Plan to have contractors pay bond to cover wages

PUBLISHED : Tuesday, 04 April, 2006, 12:00am
UPDATED : Tuesday, 04 April, 2006, 12:00am
 

Idea seeks to avoid repeat of Dickson collapse that left 400 workers unpaid


Government contractors may be required to put up security when bidding for projects in future to ensure employees' wages are paid.


The proposal has been put forward as about 400 workers continue to seek unpaid wages after contractor Dickson Construction was removed from three public housing projects because of delays.


It was outlined by Permanent Secretary for Housing, Planning and Lands Thomas Chan Chun-yuen at a Legislative Council housing panel meeting yesterday.


He said contractors may be required to purchase bonds or bank guarantees to cover unpaid wages in the event of companies going into liquidation.


But the proposal was criticised by a legislator as coming too late.


Housing Department deputy director Ada Fung Yin-suen said the bond would be used to cover any expenses incurred by project delays should the company's assets become frozen during a lawsuit.


'Under the new policy, contractors will pay the bank a sum of money which the bank can use to settle unpaid wages even if the company undergoes litigation,' she said.


Ms Fung said the government would consult the industry and the banks later this month before coming to a conclusion.


Legislator Albert Ho Chun-yan said the move had come too late.


'The private sector has had such a practice for a long time,' he said. 'The government is always late in adapting to the market.'


Nearly 400 construction workers appealed to the government for help over unpaid wages after the Housing Authority terminated main contractor Dickson Construction's contracts on three public estate projects and took them over in January due to serious delays in progress.


In February, the Housing Department agreed to settle $2 million of the $8.43 million in unpaid wages, with Dickson Construction's $35 million retention money - a surety paid to the department against failure to complete a project satisfactorily.
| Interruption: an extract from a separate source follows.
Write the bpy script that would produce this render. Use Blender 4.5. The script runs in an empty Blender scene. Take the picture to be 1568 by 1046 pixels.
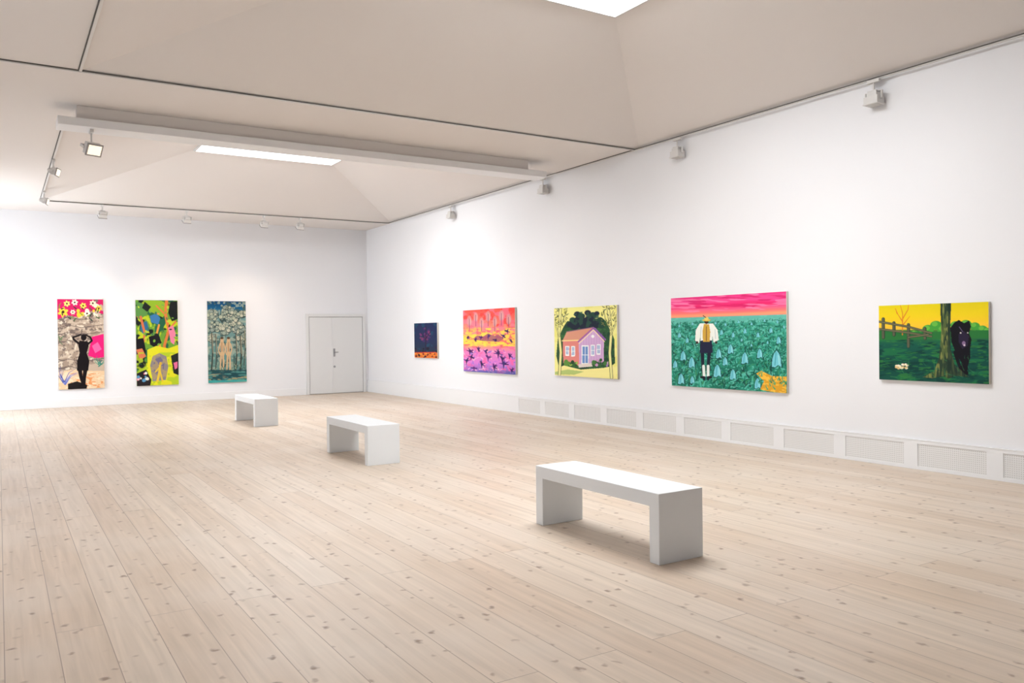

But the decision was later overruled because a winding-up petition was filed against Dickson and its assets were frozen.


Meanwhile, 1,460 residents of Wong Chuk Hang Estate, whose rehousing has been held up due to delays in Shek Pai Wan estate - one of the three projects - said their lives had been gravely affected.


'I am scared every night I go home, most of my neighbours were moved and the estate is deserted, there are strangers living in those flats which were supposed to be vacated,' Ng King-hoi said.


Another Wong Chuk Hang resident, Ip Chiu, said: 'Shops closed down and the remaining population, many of them elderly, have to buy necessities in Aberdeen.'


Ms Fung said the retendering procedure would be compressed to make sure the three projects would be finished by next March.